Life has been hard the last couple weeks. Financially and emotionally draining. Starting Monday of this week, I went downhill again with the fast food crap. I had fried mexican on Monday, Wendy's on Tuesday, KFC on Wednesday night, and pizza Thursday. Friday I finally got around to eating the soup I'd prepared for the week. Today I had a rare roast beef sandwich and pudding for dessert. My body finally got around to punishing me tonight.
I started following Drew's journey of Fit 2 Fat 2 Fit online. The whole concept is interesting to me. I've never struggled with being overweight but I'm blessed with a deceiving body image. People see me and assume I'm healthy and fit when really I'm not much better off than overweight people. I took a look at Drew's suggested meal plans and went right back to my slump of not being able to afford what it takes to follow along. I'm still going to get away from fast food and processed foods but I wish I could afford to do the whole "clean food" cleanse that helps people detox so effectively.
So I'm back to my normal diet again. Soups for lunch (I freaking made a month's worth of 2 types of soup, I shouldn't let it go to waste!). Non-processed meals for dinner. No more eating when I'm not hungry. Getting my minimum of 48oz of water a day.

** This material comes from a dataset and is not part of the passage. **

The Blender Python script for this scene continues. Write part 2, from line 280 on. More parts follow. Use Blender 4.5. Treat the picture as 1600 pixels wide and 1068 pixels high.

As for the workouts - I am not impressed with my lack of self-motivation to workout on my own. It shouldn't be a surprise. I generally lack self-motivation in other areas as well. I don't know why it makes a difference to see other people doing the same workout on a television screen but it does. I have yet to do the Spartacus Workout and I'm not going to burn another week lying to myself that it will happen. I've got a friend who offered to loan me her Billy Blank dvds and I think I'll take her up on the offer. I don't feel ready for Insanity but I'm beyond a Wii step workout.